Texte intégral
Complexe et parfois confuse, la campagne référendaire pourrait être plus simple si l'on prenait la peine d'envisager avec honnêteté et responsabilité les termes exacts du débat. Qu'est-ce qui est en jeu le 29 mai ? Notre appartenance à l'Europe ? Tout le monde s'accorde à dire que non. Le gouvernement ? Encore moins. La Constitution européenne ? Oui.
De quoi s'agit-il ? D'un texte qui reprend, en les simplifiant, l'ensemble des traités européens en introduisant des nouveautés essentielles qui sont l'enjeu réel du référendum. La question est donc claire. Oui ou non, acceptons-nous ces nouveautés ? Mais encore faudrait-il que le débat s'engage sur ces éléments car les partisans du non les occultent assez habilement. La raison est assez évidente : la Constitution européenne ne comporte que des progrès et aucun recul.
Parmi l'ensemble des avancées contenues dans le texte, douze progrès majeurs se dégagent qui, au total, témoignent du passage à une nouvelle Europe, une Europe plus politique :
1) Un poids renforcé dans les décisions de l'Union pour les Etats les plus peuplés, comme la France et l'Allemagne, grâce à la nouvelle définition de la majorité qualifiée (article I-25). Le poids de la France passe, dans les décisions au Conseil, de 8 % actuellement à 13 % du total des droits de vote. Ensemble, la France et l'Allemagne passent de 17 % à 30 % des voix. Par ailleurs, les six pays fondateurs de l'Europe constitueront 47 % du total des voix, alors qu'ils n'en représentent que 33 % dans le système actuel.
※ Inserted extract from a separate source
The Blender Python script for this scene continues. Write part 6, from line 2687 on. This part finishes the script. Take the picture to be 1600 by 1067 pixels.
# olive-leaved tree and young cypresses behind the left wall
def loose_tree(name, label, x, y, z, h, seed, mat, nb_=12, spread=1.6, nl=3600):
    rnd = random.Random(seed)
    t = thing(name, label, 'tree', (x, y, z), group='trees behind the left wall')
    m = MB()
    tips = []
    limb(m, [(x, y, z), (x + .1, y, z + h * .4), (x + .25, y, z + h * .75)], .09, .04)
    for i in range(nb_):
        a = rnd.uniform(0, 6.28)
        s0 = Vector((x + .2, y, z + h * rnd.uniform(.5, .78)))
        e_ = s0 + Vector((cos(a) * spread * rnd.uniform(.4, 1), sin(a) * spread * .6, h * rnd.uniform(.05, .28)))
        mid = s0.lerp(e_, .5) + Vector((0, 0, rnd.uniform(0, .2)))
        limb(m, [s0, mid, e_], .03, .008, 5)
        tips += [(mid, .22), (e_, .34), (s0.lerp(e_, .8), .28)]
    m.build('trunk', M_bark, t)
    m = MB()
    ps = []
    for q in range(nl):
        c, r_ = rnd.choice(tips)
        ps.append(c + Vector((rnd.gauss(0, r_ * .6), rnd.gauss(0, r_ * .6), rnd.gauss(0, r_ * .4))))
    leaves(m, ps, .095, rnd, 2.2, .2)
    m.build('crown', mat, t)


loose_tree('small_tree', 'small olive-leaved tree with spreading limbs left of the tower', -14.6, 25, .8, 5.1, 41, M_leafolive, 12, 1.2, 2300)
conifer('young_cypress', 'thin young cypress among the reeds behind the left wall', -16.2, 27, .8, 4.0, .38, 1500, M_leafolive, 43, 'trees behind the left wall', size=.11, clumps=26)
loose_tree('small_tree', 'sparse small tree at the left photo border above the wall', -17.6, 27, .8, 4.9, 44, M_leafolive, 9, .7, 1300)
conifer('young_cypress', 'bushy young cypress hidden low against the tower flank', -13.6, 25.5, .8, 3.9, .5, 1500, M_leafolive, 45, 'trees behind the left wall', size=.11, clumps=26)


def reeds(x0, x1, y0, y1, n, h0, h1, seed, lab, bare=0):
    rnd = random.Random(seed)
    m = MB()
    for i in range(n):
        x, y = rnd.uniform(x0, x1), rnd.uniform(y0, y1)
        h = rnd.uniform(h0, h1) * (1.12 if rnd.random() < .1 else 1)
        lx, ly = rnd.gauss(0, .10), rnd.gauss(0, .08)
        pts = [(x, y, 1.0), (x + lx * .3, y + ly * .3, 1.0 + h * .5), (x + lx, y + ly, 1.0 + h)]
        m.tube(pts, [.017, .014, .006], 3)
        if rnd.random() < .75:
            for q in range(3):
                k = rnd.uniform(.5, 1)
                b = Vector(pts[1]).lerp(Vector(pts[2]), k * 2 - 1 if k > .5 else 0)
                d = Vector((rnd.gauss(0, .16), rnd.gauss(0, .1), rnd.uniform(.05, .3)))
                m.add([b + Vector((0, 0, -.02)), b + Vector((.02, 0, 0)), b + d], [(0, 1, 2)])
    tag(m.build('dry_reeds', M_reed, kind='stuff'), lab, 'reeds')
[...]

2) La création d'un président du Conseil européen stable, à la suggestion de la France. A la tête de ce conseil des chefs d'Etat et de gouvernement, il disposera d'un mandat de deux ans et demi, au lieu de six mois dans le système actuel, ce qui lui permettra d'avoir une vision cohérente des actions de l'Union (article I-22) et d'agir dans la durée.
3) Le vote à la majorité devient la règle (article I-25 alinéa 3), ce qui permettra à l'Union d'être plus efficace. Vingt domaines nouveaux passent ainsi de l'unanimité à la majorité, dans des domaines majeurs comme, par exemple, le contrôle aux frontières ou la coordination des politiques économiques.
4) L'instauration d'un droit d'initiative populaire (article I-47), qui permet à un million de citoyens de participer directement à la vie démocratique de l'Union.
5) Le renforcement du rôle du Parlement européen (article I-20), à travers, notamment, la généralisation de la "codécision" (article I-34), qui place sur un pied d'égalité Conseil des ministres et Parlement européen, et l'élection du président de la Commission en fonction de la majorité politique issue des élections au Parlement (article I-27).
6) Le contrôle accru des Parlements nationaux sur l'activité de l'Union et plus particulièrement sur le respect par l'Union de son champ de compétence. Il s'agit de garantir que l'Europe n'intervient que si son action apporte une vraie valeur ajoutée par rapport à l'action des Etats membres ou des collectivités territoriales (article I-11 ; protocoles numéros 1 et 2).
7) La protection des services publics (article III-122), qui ne sont plus définis par exception aux règles de la concurrence mais reconnus comme étant l'instrument incontournable de la cohésion sociale et territoriale.
8) La prise en compte des exigences sociales dans la mise en oeuvre de toutes les politiques de l'Union européenne (clause sociale horizontale : article III-117).
9) Le renforcement de la capacité d'action de l'Union pour lutter contre la grande criminalité transfrontière (article III-271), le terrorisme, l'exploitation sexuelle des femmes et des enfants, le trafic de drogue...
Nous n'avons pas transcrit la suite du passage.